Неизвестность искусства - страница 3



Один из примеров этого – искания немецкого романтика Каспара Давида Фридриха. В его концепциях мира и человека, духовной ауре его искусства, сочетающего в себе эстетическую элитарность и притягательную непосредственность, широту воображения и интимность чувств, было немало такого, что предвосхищало открытия рубежного символизма, а иногда и опережало их.

Коснемся некоторых сторон его творческих исканий, в ряде случаев оригинально сведенных к емким символическим метафорам.

Смело интерпретировал Фридрих актуальную для романтизма проблему соотношения человека и природы. Власть природы как доминанты Вселенной, бесконечность ее пространства и форм он убедительно и по-своему уравновешивал костюмированной человеческой статикой. В картине «Закат солнца» (1835) длинные темные одеяния выдвинутых на первый план фигур и своеобразные очертания их покрывающих головы шляп, наконец, возникающее на горизонте мистическое свечение неба, сообщают избранной теме неотделимую от человеческого присутствия молитвенную торжественность. Каковы другие смыслы в этом зачарованном оцепенении? Каков баланс приобщения к таинству мира и человеческой жизнестойкости? В пользу последней говорит и не раз используемый художником мотив тесного единения двух фигур. Гордый противовес бескрайности природы связывается в этой пластической метафоре и с еще одной темой – избавления от одиночества. Отодвинутый на край мира, но пытающийся стать одной из мировых величин, человек уподоблен в нескольких полотнах Фридриха вселенскому знаку. Такой ход сродни тому, что предлагали на несколько десятилетий позже Гоген и Мунк, но имеет и самостоятельную ценность.
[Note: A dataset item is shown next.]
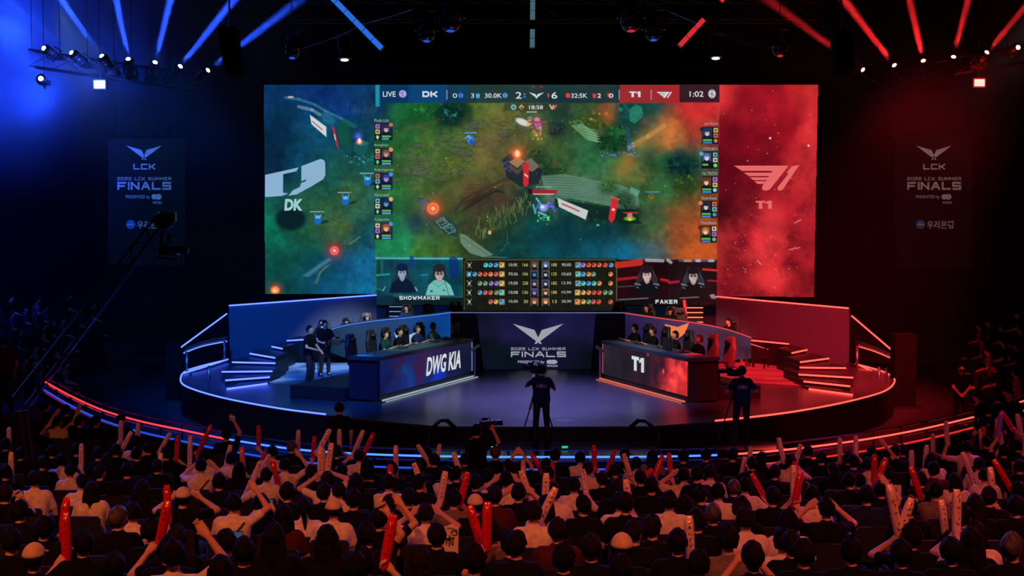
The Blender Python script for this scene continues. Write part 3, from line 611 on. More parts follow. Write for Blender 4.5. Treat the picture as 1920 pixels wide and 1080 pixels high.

На фоне статического замирания или, напротив, волнения природы, Фридрих часто отводит человеку роль стороннего свидетеля или философа. Именно так выглядят его образ не страшащегося вселенских бурь путника. В картине «Странник над миром тумана» (1818) главенствует выдвинутая на первый план темная фигура венчающего скалу путешественника с тростью в руках. Мрачно – динамический силуэт изображения предвосхищает образ одного из персонажей картины Арнольда Бёклина «Одиссей и Калипсо», о которой восторженно писал И. Грабарь. В сравнении с Фридрихом Бёклин сделал следующий шаг, превратив фигуру античного героя в мрачный мемориал модерна. Облик романтического путника у Фридриха более реален. Ряд исследователей даже обнаруживают в нем отсыл к мужской моде начала XIX века, но нервно обобщенный силуэт стоящей спиной к зрителю фигуры и ее господствующий надо всем фаталистически-темный колорит апеллируют к символизму…

И в других случаях Фридрих выглядит в живописной панораме XIX века как предшественник Бёклина и Штука. Конечно, его полные романтического благородства фигуры далеки от чувственной пронзительности произведений, завершающих столетие. И все же предвосхищение символистских интонаций и метафор в них ощутимо. Хотя сам мотив путника, бросающего дерзостный вызов бескрайности мира, не получил широкой разработки в рубежной немецкой живописи, сопровождающий его созерцательный интеллектуализм стал одной из самых притягательных тем в европейском символизме от Кнопфа до Моро. Что касается концепции Фридриха, он сумел сообщить выдержанной в черных тонах фигуре джентльмена с тростью посыл вперед и философское возвышение над миром, чуждые символистской обреченности.